According to a post in the Dewsbury Reporter:

Baroness Warsi said she was ‘hugely privileged and deeply humbled’ by her appointment as Conservative Party chairwoman and minister without portfolio. She said: “The main role which David Cameron has asked me to do will be operating a central office, making sure voluntary parties and new MPs are supported, and campaigning. Over the last three years I’ve been to more target seats than any member of the shadow cabinet apart from David, and I was with him on the marathon 36-hour final leg of the campaign.”

Earlier in 2009, Baroness Sayeeda Wasti had been named the most influencial Muslim woman in Britian in 2009:

In a news report headlined “Britain’s first female Muslim Cabinet Minister Baroness Warsi brightens up Downing Street” the British Daily The Telegraph writes:

Baroness Warsi posed in Downing Street in traditional dress after the coalition Cabinet’s historic first meeting. After gamely removing her coat at the request of photographers and hanging it on a railing, the former solicitor, from Dewsbury, West Yorkshire, said: “To be born as the daughter of an immigrant mill worker in a mill town in Yorkshire, to have the privilege of serving in Cabinet at such an important time in Britain’s history, I think it is terribly humbling.”

Lady Warsi’s pink shalwar kameez was in sharp contrast to the dark suits sported by most of the other, predominantly male, Cabinet members. Like many of the new ministers, she described yesterday’s meeting as “very constructive”. “There was a great amount of goodwill around the table. There’s lots of hard work to do and some serious decisions to be taken,” she added. Lady Warsi, 39, the former shadow minister for community cohesion, is the new chairman of the Tory Party, replacing Eric Pickles, who became local government secretary.
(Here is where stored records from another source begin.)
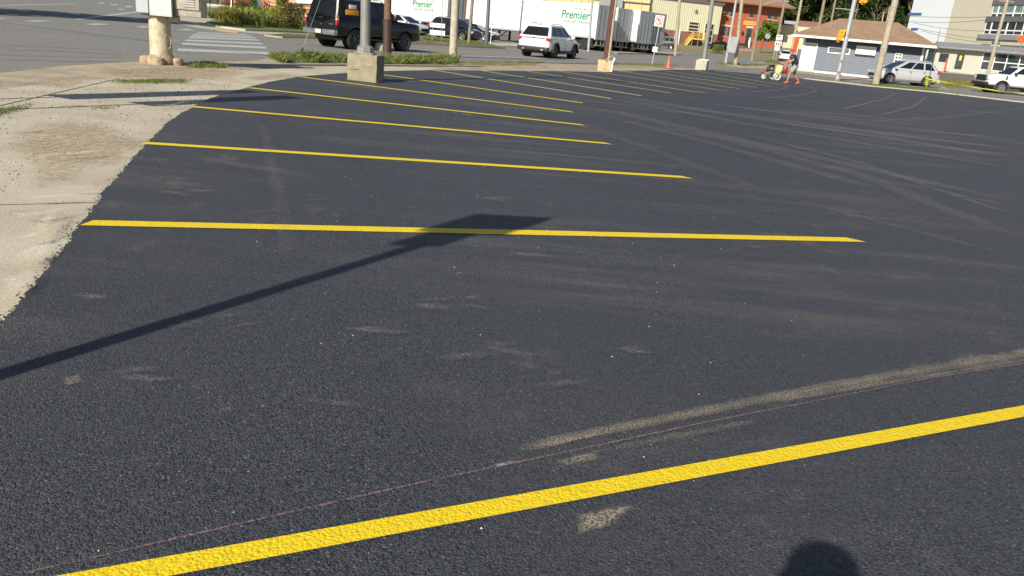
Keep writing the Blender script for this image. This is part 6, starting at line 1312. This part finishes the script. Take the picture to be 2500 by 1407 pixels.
for row, (Y, n_) in enumerate(((192, 10), (206, 11), (222, 11), (240, 10), (262, 10))):
    for i in range(n_):
        px = 1872 + (2250 - 1872) * (i + .5 + rt.uniform(-.3, .3)) / n_ ; p = col(px, Y + rt.uniform(-4, 4)); z = hillz(p.x, p.y); k = rt.randrange(4); s = rt.uniform(.85, 1.25)
        t = thing('hill_tree', (p.x, p.y, z), 'one of the dark green trees crowding the wooded slope behind the roofs', 'tree', 'trees on the wooded slope', rt.random() * 6.28); t.scale = (s, s, s * rt.uniform(.95, 1.2))
        for nm, me, zz_ in (('trunk', tmk, 0), ('crown', CR[k], 7.2)):
            o = bpy.data.objects.new(nm, me); COL.objects.link(o); o.parent = t; o.location = (0, 0, zz_)
for px, lb in ((2118, 'bare grey tree with forked branches among the green slope left of the wooden pole'), (2205, 'thin bare tree beside the tall white building')):
    p = col(px, 186); p.z = hillz(p.x, p.y); t = thing('bare_tree', p, lb, 'tree'); bm = B(); r_ = random.Random(px)
    def br(b_, d, l, r, k):
        e = b_ + d * l; tube(bm, b_, e, r, r * .6, 5)
        if k:
            for q in range(3): br(b_.lerp(e, r_.uniform(.5, 1)), (d + Vector((r_.gauss(0, .45), r_.gauss(0, .3), r_.uniform(-.1, .4)))).normalized(), l * .62, r * .6, k - 1)
    br(Vector(p), Vector((.15, 0, 1)).normalized(), 6.0, .13, 3); ob('branches', bm, M['wood_l'], t)
# bright round street tree before the brick building
p = col(1855, 140); t = thing('street_tree', p, 'bright green dense tree before the brick building', 'tree'); zc_ = onY(1870, 75, 140).z; rz_ = (onY(1870, 53, 140).z - onY(1870, 104, 140).z) / 2
me = crown_mesh('crown', 6000, rz_ * 1.02, rz_ * .95, .2, 77, 16, M['leafg']); o = bpy.data.objects.new('crown', me); COL.objects.link(o); o.parent = t; cx = onY(1870, 78, 140).x; o.location = (cx - p.x, 0, zc_ - p.z - .1)
bm = B(); tube(bm, p, (cx, 140, zc_), .16, .1, 8); ob('trunk', bm, M['wood_b'], t)
sp = col(1868, 128); t = thing('stop_sign_back', sp, 'round back of a sign on a thin post in front of the bright green tree', 'road sign'); c = onY(1874, 89, 128); bm = B(); tube(bm, sp, c, .04); ob('post', bm, M['steel_d'], t); bm = B(); lathe(bm, [(.42, -.02), (.42, .02), (.001, .02)], c + Vector((0, -.05, 0)), 8, axis='y'); ob('sign_plate', bm, M['galvl'], t); bm = B(); tube(bm, c + Vector((-.05, -.1, -.3)), c + Vector((.06, -.1, .3)), .035); ob('bracket', bm, M['steel_d'], t)
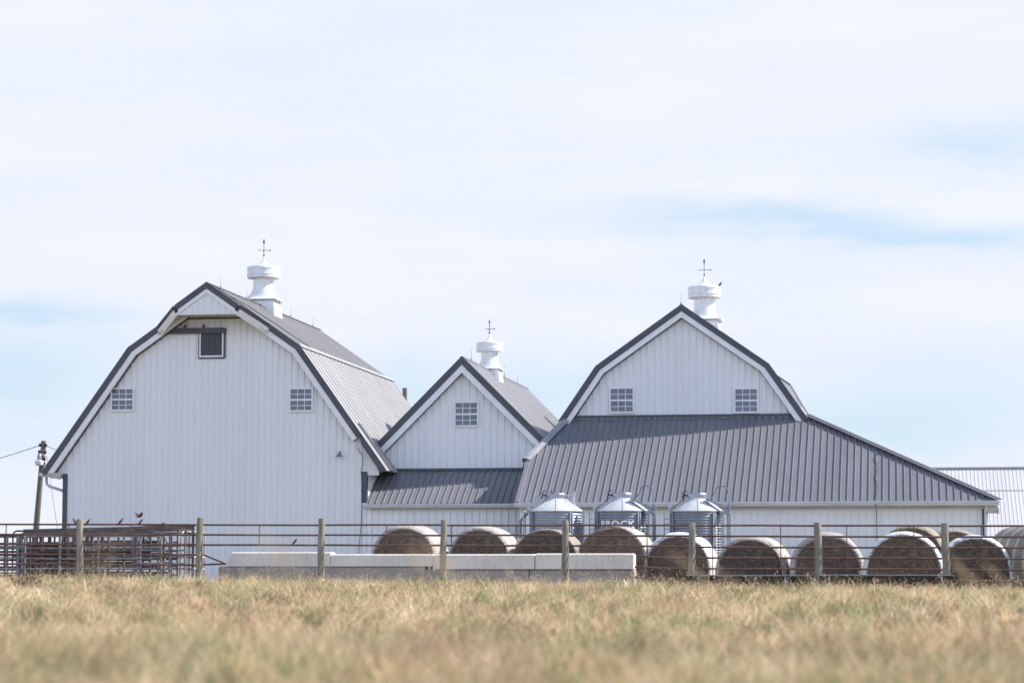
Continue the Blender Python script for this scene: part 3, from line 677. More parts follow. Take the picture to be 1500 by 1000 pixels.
for sd in (-1, 1):
    b_ = (UR+sd*(q1.x-UR), q1.z); e_ = (UR+sd*(q2.x-UR), q2.z); t_ = (b_[0]-sd*1.6, b_[1]+1.12)
    m = MB(); roof_plane(m, b_, e_, 90, 97, nrm(b_, e_), .30); m.build('rear_lower_roof', 'pale_roof', rbn)
    m = MB(); roof_plane(m, t_, b_, 90, 97, nrm(t_, b_), .60, h=.012); m.build('rear_upper_roof', 'upper_roof', rbn)
    m = MB(); m.slab([(t_[0], 90.02, t_[1]-.05), (b_[0]-sd*.02, 90.02, b_[1]-.06), (e_[0]-sd*.02, 90.02, e_[1]-.04), (UR+sd*2.6, 90.02, 6.4)], (0, -1, 0), .08); m.build('rear_gable', 'white_siding', rbn)
m = MB(); m.bb(UR-.1, UR+.1, VR+.5, VR+.7, 10.0, 10.2); m.build('ridge_cap', 'upper_roof', rbn)
for x0, x1, y0, y1 in ((892.5, 929.5, 567.5, 605), (1075, 1111.5, 568, 605)):
    a, b = P(x0, y0, VR), P(x1, y1, VR); window(rbn, (a.x+b.x)/2, (a.z+b.z)/2, VR, b.x-a.x, a.z-b.z)
lightning_rods(rbn, [(UR-.02, 83.9, 10.38), (UR, 90.4, 10.38)])
cupola(rbn, UR, 93.6, 10.60, 1.04, .70, 'white ventilator cupola half hidden behind the roof ridge', .05, .3)
# lean-to
LT, LZ0, LV0, LV1 = 6.40, 3.33, 78.9, 84.0
def lz(v): return LZ0+(LT-LZ0)*(v-LV0)/(LV1-LV0)
nl = Vector((0, -(LT-LZ0), LV1-LV0)).normalized()
XL, XR = -12.76, 2.88; XTL, XTR = -11.75, -3.30
poly = [(XL, LV0, LZ0), (XR, LV0, LZ0), (XTR, LV1-.003, lz(LV1)), (XTL, LV1-.003, lz(LV1)), (XL, 81.4, lz(81.4))]
m = MB(); m.slab(poly, nl, .06); m.ribs(poly, (0, LV1-LV0, LT-LZ0), nl, .2286, .036, .038, top=.45); m.build('lean_to_roof', 'grey_roof', rbn)
m = MB(); m.bb(UR-re+.2, UR+re-.25, VR-.06, VR-.003, LT+.02, LT+.12); m.build('wall_flashing', 'dark_trim', rbn)
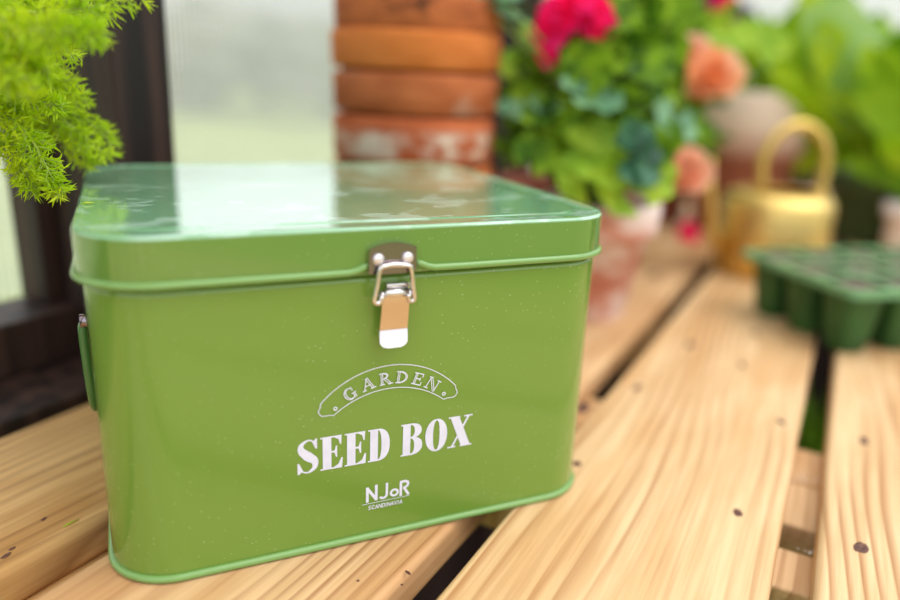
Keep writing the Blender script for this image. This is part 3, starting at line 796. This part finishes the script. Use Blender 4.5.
mid = cloud([(505, 668, 40, 165, 90), (560, 668, 0, 60, 24), (545, 600, 100, 170, 14)], rng, (.60, .74), (.013, .024))
lite = [(at(605, 158, .60), Vector((-.2, -.9, .8)), .034, 0), (at(640, 172, .61), Vector((0, -1, .6)), .030, 1), (at(585, 178, .60), Vector((-.4, -.8, .5)), .024, 2), (at(620, 186, .595), Vector((0, -1, .4)), .026, 2.3),
        (at(540, 40, .66), Vector((0, -.5, 1)), .020, .3), (at(520, 70, .66), Vector((-.2, -.6, .8)), .022, 2), (at(655, 100, .66), Vector((-.2, -.6, .8)), .018, 2), (at(618, 60, .68), Vector((-.2, -.6, .8)), .018, 3), (at(560, 135, .62), Vector((.2, -.7, .7)), .018, 3), (at(530, 100, .64), Vector((-.3, -.6, .7)), .017, 1)]
lite += cloud([(510, 668, 0, 150, 26)], rng, (.60, .72), (.014, .022))
blu = [(at(590, 98, .60), Vector((0, -.6, .9)), .026, 0), (at(637, 76, .62), Vector((0, -.5, .9)), .015, 2), (at(545, 108, .62), Vector((-.1, -.5, .9)), .014, 2), (at(512, 112, .62), Vector((-.1, -.5, .9)), .014, 1),
       (at(672, 124, .64), Vector((.1, -.7, .6)), .022, 4), (at(486, 6, .58), Vector((-.1, -.4, 1)), .016, 1), (at(512, 18, .58), Vector((.1, -.4, 1)), .014, 3), (at(500, -2, .58), Vector((.1, -.4, 1)), .018, 2)]
drk = [(at(632, 155, .585), Vector((.2, -1, .3)), .026, 0), (at(560, 60, .70), Vector((.2, -1, .3)), .026, 0), (at(645, 165, .59), Vector((.3, -.9, .2)), .018, 3)]
add_leaves(ger, 'foliage', mid, GLEAF)
tag(add_leaves(ger, 'young_leaves', lite, GLEAF_L), 'bright yellow-green leaves')
tag(add_leaves(ger, 'frosted_leaves', blu, GLEAF_B), 'pale bluish green leaves')
tag(add_leaves(ger, 'deep_green_leaves', drk, GLEAF_D), 'deep dark green leaves')  # a few leaves of a deeper, bluer green
fc = at(574, 18, .61)
stalks(ger, [q[0] for q in mid[::3] + lite[:6] + blu + drk] + [fc, at(584, 64, .61)], STEM, .0013, .10, .02, rng)
o_ = ger.location
umbel(ger, 'flower_cluster', fc - o_, .025, MAGENTA, rng, 64, .0115, .8, [at(543, 50, .61) - o_, at(548, 38, .61) - o_, at(606, 24, .61) - o_, at(546, 56, .61) - o_, at(556, 14, .60) - o_, at(548, 22, .60) - o_, at(560, 30, .60) - o_, at(590, 26, .60) - o_, at(600, 12, .60) - o_, at(575, 6, .60) - o_])
bud = MB(); bc = at(584, 68, .61) - o_
bud.lathe([(.0001, bc.z - .009), (.0035, bc.z - .005), (.0045, bc.z), (.003, bc.z + .006), (.0001, bc.z + .009)], 14, bc.x, bc.y)
bud.build('flower_bud', leaf_mat('bud_pink', (.80, .10, .10), (.85, .25, .2), 60), ger)

# fallen petal on the bench
pt = ray_t(687, 243)
m = MB(); [floret(m, Vector((x_, y_, z_)), Vector((n_, -.9, .5)), .013, rng) for x_, y_, z_, n_ in ((0, 0, .014, -.3), (.006, .002, .012, .3), (-.006, .003, .011, -.5), (0, .003, .018, 0), (.002, -.001, .008, .2))]
o = m.build('fallen_flower', MAGENTA, loc=(pt.x, pt.y, 0)); tag(o, 'single fallen magenta flower on the planks beside the watering can', 'flower')

# begonia with peach double flowers, behind the geranium
rng = random.Random(5)
darkclay = clay('old_clay', (.22, .07, .045), (.34, .12, .075), (.50, .25, .18), None, .60)
bp = ST(-.085, .60)
beg = potted('potted_begonia', (bp.x, bp.y, BZ), .062, .11, .040, .028, darkclay, 'begonia with blurred peach double flowers, in a dark clay pot behind the geranium')
o_ = beg.location
bl = cloud([(625, 705, 0, 150, 34), (560, 680, 0, 60, 10), (600, 640, 120, 190, 6)], rng, (.84, .96), (.020, .034))
add_leaves(beg, 'foliage', bl, GLEAF)
bl2 = cloud([(640, 740, 10, 90, 12)], rng, (.84, .92), (.020, .030)) + [(at(758, 45, .86), Vector((-.3, -.7, .8)), .035, 1), (at(722, 45, .84), Vector((-.1, -.6, .9)), .022, 1)]
add_leaves(beg, 'young_leaves', bl2, GLEAF_L)
fls = [((712, 82), .78, .034, PEACH), ((682, 178), .71, .030, PEACH2), ((690, 60), .80, .026, PEACH2), ((697, 92), .79, .020, PEACH)]
stalks(beg, [q[0] for q in bl[::3]] + [at(*a, b) for a, b, _, _ in fls], STEM, .002, .10, .02, rng)
for a, b, R, m_ in fls:
    c = at(*a, b); rose(beg, 'flower', c - o_, (CAM - c).normalized() + Vector((.25, 0, .5)), R, m_, rng)

# dark clay pots in the shade behind
for (s_, t_, r, lab) in ((-.165, .60, .050, 'small dark clay pot in shade behind the tin, between pot stack and geranium'), (-.17, .47, .042, 'low dark clay pot in shade beside the tall pot stack')):
    q = ST(s_, t_); o = pot_mesh(r, .10, .026, r * .62).build('clay_pot', darkclay, loc=(q.x, q.y, BZ)); tag(o, lab, 'plant pot', 'dark clay pots in the shade')
# bushy plant with dark purple leaves behind these
rng = random.Random(9)
PURP = leaf_mat('purple_leaf', (.03, .012, .02), (.10, .03, .05), 30, trans=.1)
cq = ST(-.10, .98); cp = potted('potted_coleus', (cq.x, cq.y, BZ), .06, .11, .04, .028, darkclay, 'dark purple leafy plant with pink flowers, blurred far behind the geranium')
l1 = cloud([(690, 775, 0, 40, 9), (640, 700, 0, 40, 5)], rng, (1.22, 1.3), (.022, .036)); l2 = cloud([(505, 680, -10, 150, 60)], rng, (1.0, 1.25), (.03, .045))
add_leaves(cp, 'purple_foliage', l1, PURP); add_leaves(cp, 'foliage', l2, GLEAF)
stalks(cp, [q[0] for q in (l1 + l2)[::4]] + [at(655, 2, 1.15), at(725, 2, 1.15)], STEM, .002, .10, .02, rng)
for px, py, R in ((655, 4, .024), (724, 2, .018)):
    umbel(cp, 'flower_cluster', at(px, py, 1.15) - cp.location, R, MAGENTA, rng, 16, .011)

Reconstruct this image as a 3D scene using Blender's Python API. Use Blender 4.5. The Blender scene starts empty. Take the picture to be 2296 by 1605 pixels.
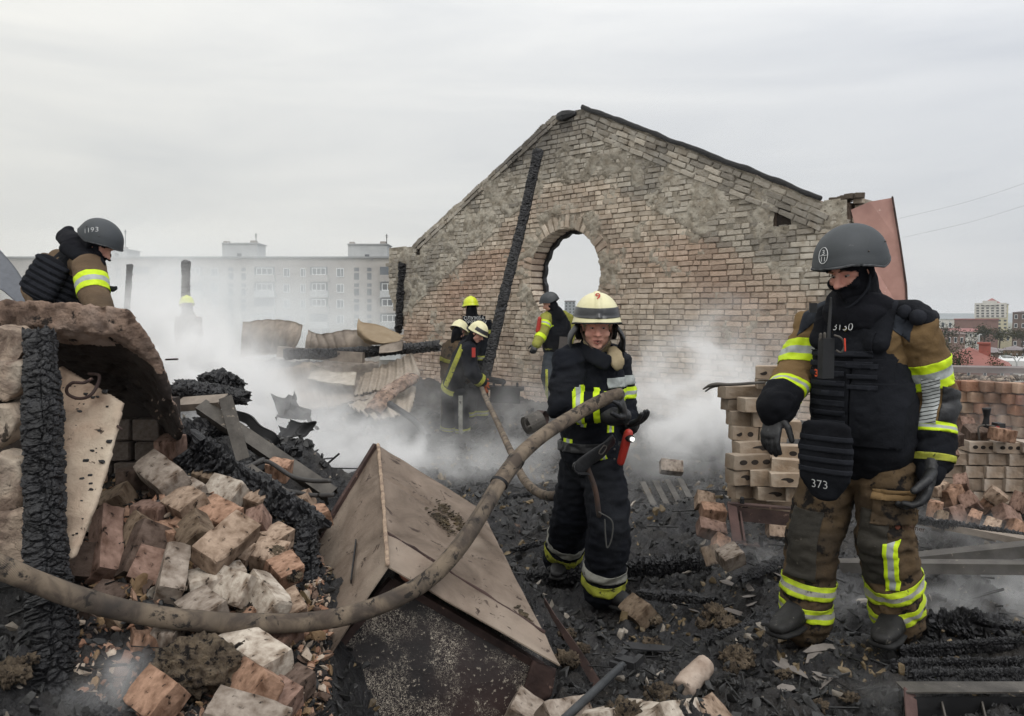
import bpy, bmesh, math, random
import numpy as np
from mathutils import Vector, Matrix
from mathutils.bvhtree import BVHTree
import mathutils.geometry as mg
random.seed(7); RNG = np.random.default_rng(7)
SC = bpy.context.scene; COL = SC.collection
R = math.radians
# ---------------- camera ----------------
F, CX, CY, PITCH, CAMZ = 1802.0, 1148.0, 802.5, R(3.05), 1.75
cam = bpy.data.cameras.new('camera'); camo = bpy.data.objects.new('camera', cam); COL.objects.link(camo)
cam.sensor_width = 36; cam.lens = F/2296*36; cam.clip_end = 5000; cam.clip_start = 0.05
camo.location = (0, 0, CAMZ); camo.rotation_euler = (R(90)-PITCH, 0, 0); SC.camera = camo
# ---------------- world, sun, exposure ----------------
W = bpy.data.worlds.new('World'); SC.world = W; W.use_nodes = True
nt = W.node_tree; nt.nodes.clear(); N = nt.nodes; L = nt.links
out = N.new('ShaderNodeOutputWorld'); bg = N.new('ShaderNodeBackground'); sky = N.new('ShaderNodeTexSky')
sky.sky_type = 'NISHITA'; sky.sun_disc = False; sky.sun_elevation = R(52); sky.sun_rotation = R(200); sky.dust_density = 4
tc = N.new('ShaderNodeTexCoord'); sep = N.new('ShaderNodeSeparateXYZ'); L.new(tc.outputs['Generated'], sep.inputs[0])
mp = N.new('ShaderNodeMapping'); mp.inputs['Scale'].default_value = (1.0, 1.0, 6.0); L.new(tc.outputs['Generated'], mp.inputs[0])
nz = N.new('ShaderNodeTexNoise'); nz.inputs['Scale'].default_value = 1.9; nz.inputs['Detail'].default_value = 7; nz.inputs['Roughness'].default_value = .55; nz.inputs['Distortion'].default_value = .6
L.new(mp.outputs[0], nz.inputs['Vector'])
cr = N.new('ShaderNodeValToRGB'); L.new(nz.outputs['Fac'], cr.inputs[0])
cr.color_ramp.elements[0].position = .30; cr.color_ramp.elements[0].color = (.60, .608, .62, 1)
cr.color_ramp.elements[1].position = .70; cr.color_ramp.elements[1].color = (.745, .74, .728, 1)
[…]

24 responses to “Baroness Sayeeda Warsi Named U.K. Minister and Tory Party Chairwoman”

  1. Taimur says:

    Great achievement. And a positive and more real face of Pakistani women than we often see in the media.

    Now lets wait for all Pakistan and Muslim haters to jump up and down on this :-)

  2. Raheel says:

    Isn’t it amazing to see her wearing Shalwar Qamees. Not because she looks Pakistani but it shows the humbleness of British people.

    & well done Lady Warsi!

  3. Hina S says:

    I’ll confess I don’t know much about British Politics except the very very basic. Having said that, hats off to the Conservative party for nominating the first Muslim woman ever to serve in a British cabinet.

    I Googled her and stumbled upon an interesting piece titled “Tory Muslim peer pelted with eggs” An on air confrontation between her and some local Muslim men on UK streets who judged her “as not being a proper Muslim”.
    http://news.bbc.co.uk/2/hi/uk_news/england/beds/bu cks/herts/8387110.stm

    I am imprressed with what little I’ve seen of Sayeeda Warsi, will be keeping an eye on her career from now on.

  4. Faria says:

    Only a Pakistani could put a damper on a fellow Pakistanis celebrating the fact that someone from their background has made it. No other community has such qualms celebrating such achievements We British Pakistanis are very proud of our roots and do not suffer the inferiority complex that, unbelievably many Pakistanis carry around.

    It is simplistic and quite worrying that people suggest having a multi-faceted identity is somehow immoral. Wake Up! It is the 21st Century, and people have a multitude of identities. Americans of every national background support and celebrate achievements of their own. More recently, Kenyans celebrated Obama’s victory as a victory of theirs.

    The task is to ensure we reach a stage when people and nations are allowed to feel comfortable and easy with these prevailing winds . The world will be better for it.

    The colonial mindset has long been confined to the dustbins of history for us in the UK. Being ‘more loyal to the king’ no longer holds us back in celebrating and appreciating our entire makeup.

  5. MB says:

    I shall only repeat what the fellow said up there :

    [Come out of the delusion. She is not Pakistani. She is a British born Britisher and our zeal with her being Pakistani is likely to become a liability for her. Imagine people in Amritsar cheering on Nawaz becoming PM, that our boy is PM. How will “Patriotic” (read bigoted Pakistanis) react to it?
    Pakistanis are not even a race like Jews, they are a heterogeneous nation, and the only qualifier is global norms of nationality.
    But the people who want to work in West, earn in $s and yet portray themselves as the Uncles (mama) of Pakistan, wouldn’t understand.
    Choose to be an American, Brit, if you live there, for I will do no less. Having divided loyalties is dishonest.